Thursday, August 18, 2016

ALEC's Goal is to Leave Out Regular Hoosiers

NEIFPE member Michelle Bandor wrote this op-ed for the Fort Wayne Journal Gazette about ALEC.

ALEC's goal is to leave out regular Hoosiers
August 18, 2016

ALEC is at it again.

It isn’t enough that the American Legislative Exchange Council is funded by corporate membership fees ranging from $7,000 to $25,000 yearly, receives millions of dollars in direct grants from these corporations, and receives huge grants from corporate CEO-funded foundations such as the Charles G. Koch Foundation.

This time, top corporate sponsors of this year’s ALEC annual meeting last month in Indianapolis included Exxon Mobil (creator of bills to protect the interests of coal, oil and gas and a major climate-change denier) and AARP, which this year was a “Trustee Level” sponsor and gave out free AARP-branded USB power packs to legislators and others at registration.

You’d think ALEC and its sponsors, with its focus on “model legislation,” would spend more time improving legislator knowledge of democracy and responsiveness to the real needs and interests of the people in their districts.

If the above paragraph sounds vaguely familiar, I have used Rep. David Wolkins’ sentence structure and style from his editorial “Lesson to be learned” in the July 27 Journal Gazette, in which he lambastes, without reason, the Indiana State Teachers Association.

Wolkins is not only blinded by his ideology, but he seems to be putting blind faith in ALEC, a group of corporate lobbyists and state legislators who “vote as equals on ‘model bills’ to change our rights that often benefit the corporations’ bottom line at public expense,” according to www.alecexposed.org.

Wolkins asks, “What message are we sending to our kids when teachers choose to protest, rather than debate, the ideas and people with which they disagree?”

Were teachers invited to the ALEC annual meeting? Are teachers invited to any of the meetings where this so-called “model” legislation is being crafted? The for-profit, corporate education company Connections Academy has a seat at the table; where are the public school representatives? How can teachers – and the average citizen – offer valuable ideas to the so-called “debate” when they are not invited to the meetings?

Who really benefits from ALEC legislation? Had Wolkins been paying attention, he would have noticed more than ISTA members protesting the ALEC annual meeting. There were members of the UAW, AFT, National Letter Carriers Union, Indiana Moral Mondays, Central Labor Council and more.

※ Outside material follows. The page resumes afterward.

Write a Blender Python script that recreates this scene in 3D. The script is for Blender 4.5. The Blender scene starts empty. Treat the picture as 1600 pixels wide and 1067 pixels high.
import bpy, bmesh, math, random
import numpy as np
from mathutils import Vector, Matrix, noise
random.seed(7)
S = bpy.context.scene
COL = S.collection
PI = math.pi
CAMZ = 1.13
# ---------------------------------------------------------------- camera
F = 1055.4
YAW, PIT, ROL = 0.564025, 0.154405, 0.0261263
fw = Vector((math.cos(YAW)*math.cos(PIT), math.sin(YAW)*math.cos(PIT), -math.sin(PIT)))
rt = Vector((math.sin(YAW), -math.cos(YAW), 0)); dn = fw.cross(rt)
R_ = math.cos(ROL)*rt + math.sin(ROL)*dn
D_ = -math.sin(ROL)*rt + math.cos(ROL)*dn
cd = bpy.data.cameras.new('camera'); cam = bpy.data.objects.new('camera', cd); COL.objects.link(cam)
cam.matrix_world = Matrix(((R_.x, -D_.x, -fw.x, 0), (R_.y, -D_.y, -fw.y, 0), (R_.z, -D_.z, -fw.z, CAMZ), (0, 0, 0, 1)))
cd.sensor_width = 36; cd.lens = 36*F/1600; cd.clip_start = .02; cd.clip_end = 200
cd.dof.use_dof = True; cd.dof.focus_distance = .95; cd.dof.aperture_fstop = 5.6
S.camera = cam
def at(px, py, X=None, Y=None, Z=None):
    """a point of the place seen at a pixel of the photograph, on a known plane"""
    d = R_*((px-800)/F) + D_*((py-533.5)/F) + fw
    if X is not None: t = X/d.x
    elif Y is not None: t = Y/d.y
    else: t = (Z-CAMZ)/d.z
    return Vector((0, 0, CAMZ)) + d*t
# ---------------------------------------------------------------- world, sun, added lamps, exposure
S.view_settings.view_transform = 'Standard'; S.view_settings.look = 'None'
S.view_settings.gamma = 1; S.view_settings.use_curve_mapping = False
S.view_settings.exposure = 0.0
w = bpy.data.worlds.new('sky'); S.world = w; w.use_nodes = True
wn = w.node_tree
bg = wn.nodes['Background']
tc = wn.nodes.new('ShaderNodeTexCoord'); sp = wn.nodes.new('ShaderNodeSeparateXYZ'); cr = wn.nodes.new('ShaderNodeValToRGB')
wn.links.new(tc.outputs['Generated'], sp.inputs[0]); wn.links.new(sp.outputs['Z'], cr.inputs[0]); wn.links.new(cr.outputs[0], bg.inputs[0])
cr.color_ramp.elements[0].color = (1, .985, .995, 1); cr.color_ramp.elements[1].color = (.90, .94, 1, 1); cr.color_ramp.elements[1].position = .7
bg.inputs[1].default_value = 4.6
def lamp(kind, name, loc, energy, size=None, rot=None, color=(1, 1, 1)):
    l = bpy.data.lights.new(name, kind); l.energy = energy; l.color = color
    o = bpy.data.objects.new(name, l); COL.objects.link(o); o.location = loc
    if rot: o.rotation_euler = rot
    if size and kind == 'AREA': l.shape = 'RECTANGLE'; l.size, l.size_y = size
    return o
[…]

These groups represent and speak for thousands more of us “average citizens” who are seriously concerned about legislation that threatens the public good. When we’re not asked for our input and opinions, we protest.

What happened to Rep. Wolkins’ Hoosier common sense? Did he lose it on one of his all-expense-paid luxury trips from ALEC? And he crabs about ISTA members getting a free T-shirt!

Whether we label ourselves “conservative” or “liberal” matters little when our state legislators succumb to the paternalistic “behind-the-scene” machinations of ALEC. With ALEC, state lawmakers and business people have a “voice and a vote.” But what about the rest of us?

Wolkins says of ISTA that “they are all for the students, so long as students’ interests don’t conflict with those of ISTA members.” We could say the same about Wolkins: Rep. David Wolkins is all for the citizens of his district in Indiana, so long as his constituents’ interests don’t conflict with ALEC and its corporate members.

Michelle Bandor is a Fort Wayne resident and a member of the Northeast Indiana Friends of Public Education.